Прохаживаясь по кабинету, наполненному теперь звуками орудийной стрельбы, Дитрих фон Хольтиц диктовал последнее письмо. Оно было адресовано генеральному консулу Нордлингу. На рассвете красавица Цита Креббен и другие немки были переданы под опеку Красного Креста. Кроме верного капрала, не осталось никого, кому генерал мог бы продиктовать это письмо. «Уважаемый господин Нордлинг, — начиналось оно, — я хотел бы выразить вам свою глубокую благодарность». Хольтиц прервался, сделал несколько шагов к окну и тут же вздрогнул: противник был уже здесь. Прямо под балконом, на котором он столько раз стоял в растерянности последние две недели, Хольтиц увидел «шерман». Люк башни был открыт, пушка описывала грациозную дугу в сторону отеля. Как зачарованный, смотрел Хольтиц на черный берет командира, высовывавшийся из открытой башни танка. Ему захотелось узнать, кто это был: француз или американец. Затем он подумал, что кто бы там ни был, «бой этот не казался ему серьезным, раз он оставил открытым люк башни». Рядом с Хольтицем на разворачивающуюся к двери отеля пушку смотрел фон Арним. «Господи, — удивился он, — что он собирается делать?»

— Полагаю, — ответил Хольтиц, — он собирается воспользоваться ею. Будет немного шумно, и у нас будут неприятности. — Когда они повернулись, чтобы отойти от окна, немецкий солдат на крыше бросил в открытую башню гранату.

Лейтенант Альбер Бенар, командир танка «Морт-Омм», почувствовал, как она ударила его по голове и соскользнула по спине в башню. Иссеченный ее осколками с головы до пояса, Бенар выбрался из дымящегося, охваченного пламенем танка. Наводчик вылез следом. Оставшись один, задыхающийся от дыма Жан Рене Шампьон попытался увести машину вперед, в укрытие.

Наблюдая, как Бенар и его наводчик катаются по асфальту, пытаясь потушить горящую одежду, немцы на какое-то время прекратили огонь. На крыше штаба ВМФ капитан-лейтенант Гарри Лейтхольд приказал солдатам не стрелять по раненым французам. В следующий момент Лейтхольд увидел, как из-за шлейфа черного дыма от «Морт-Омма» появляются, тяжело громыхая гусеницами, остальные «шерманы» Бране. Лейтхольд тут же сообразил, что они выйдут во фланг «пантере», стоящей у входа в Тюильри со стороны площади Согласия. Лейтхольд предпринял отчаянную попытку подать сигнал командиру «пантеры». Из ствола 88-миллиметровой пушки «пантеры» вырвалось пламя. Командир танка был слишком занят другой целью, появившейся в начале Елисейских полей.
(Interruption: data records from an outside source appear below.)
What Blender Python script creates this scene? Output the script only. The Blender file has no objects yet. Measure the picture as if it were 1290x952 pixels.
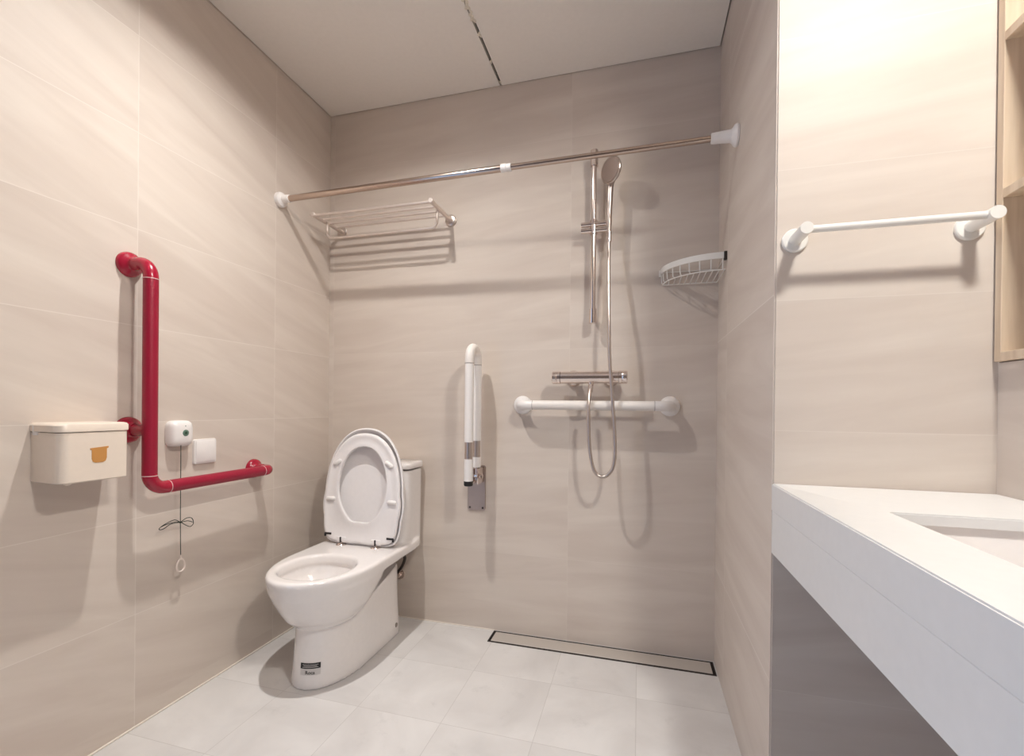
import bpy, bmesh, math, random
from mathutils import Vector, Matrix
random.seed(7)
C = bpy.context.scene.collection
PI = math.pi
V = Vector

# ------------------------------------------------------------------ room
W, W2, YR, H = 1.765, 2.173, -0.7845, 2.40      # alcove width, vanity wall, front of pier, ceiling
DY0, DY1 = -2.65, -1.80                          # doorway in the left wall, behind the camera
YB = -2.75                                       # unseen end wall behind the camera, closes off direct daylight

# ------------------------------------------------------------------ materials
def lin(r, g, b):
    f = lambda c: (c/255/12.92) if c/255 <= .04045 else ((c/255+.055)/1.055)**2.4
    return (f(r), f(g), f(b), 1)

def mat(name, col, rough=.4, metal=0., spec=.5, coat=0., bump=0., bscale=60., emit=None):
    m = bpy.data.materials.new(name); m.use_nodes = True
    nt = m.node_tree; b = nt.nodes['Principled BSDF']
    b.inputs['Base Color'].default_value = col
    b.inputs['Roughness'].default_value = rough
    b.inputs['Metallic'].default_value = metal
    b.inputs['Specular IOR Level'].default_value = spec
    if coat: b.inputs['Coat Weight'].default_value = coat; b.inputs['Coat Roughness'].default_value = .08
    # faint procedural variation so that no surface is dead flat
    tc = nt.nodes.new('ShaderNodeTexCoord')
    n = nt.nodes.new('ShaderNodeTexNoise'); n.inputs['Scale'].default_value = bscale; n.inputs['Detail'].default_value = 3
    nt.links.new(tc.outputs['Object'], n.inputs['Vector'])
    mx = nt.nodes.new('ShaderNodeMix'); mx.data_type = 'RGBA'
    mx.inputs[6].default_value = tuple(c*.97 for c in col[:3])+(1,)
    mx.inputs[7].default_value = tuple(min(1, c*1.03) for c in col[:3])+(1,)
    nt.links.new(n.outputs['Fac'], mx.inputs[0]); nt.links.new(mx.outputs[2], b.inputs['Base Color'])
    if bump:
        bp = nt.nodes.new('ShaderNodeBump'); bp.inputs['Strength'].default_value = bump; bp.inputs['Distance'].default_value = .002
        nt.links.new(n.outputs['Fac'], bp.inputs['Height']); nt.links.new(bp.outputs['Normal'], b.inputs['Normal'])
    return m

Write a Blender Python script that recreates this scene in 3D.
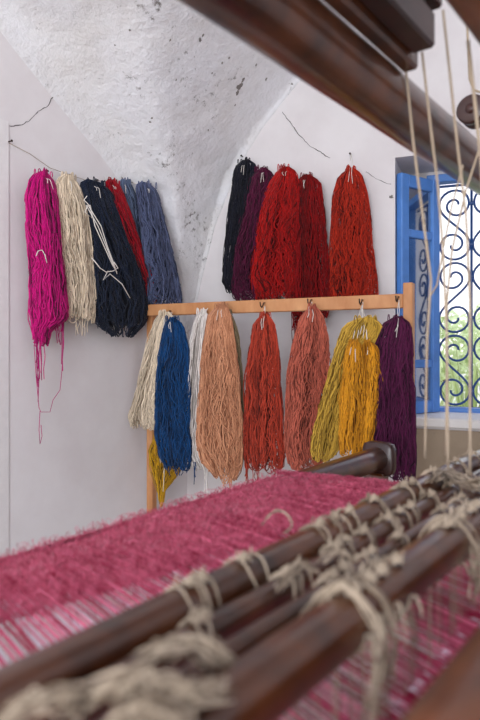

В том конце Елисейских полей, у их пересечения с площадью Звезды, заряд, только что выпущенный «пантерой», срезал последний газовый фонарь на этом широком проспекте. Стеклянные брызги обрушились на башню противотанкового самоходного орудия, проезжавшего в этот момент перед Триумфальной аркой. Это был «Симун». В его тесных отсеках над всеми запахами войны доминировал особый запах: смрад от протухшей утки, все еще лежавшей на снарядном стеллаже «Симуна». Еще два снаряда пролетели над «Симуном». Первый отколол кусок основания скульптуры «Марсельеза». Второй пролетел под самой крупной Триумфальной аркой в мире, прямо над головами полковника Поля де Ланглада и майора Анри де Миранбо, решивших спешно отдать дань уважения могиле Неизвестного солдата Франции, прежде чем пойти штурмом на находящийся рядом отель «Мажзстик».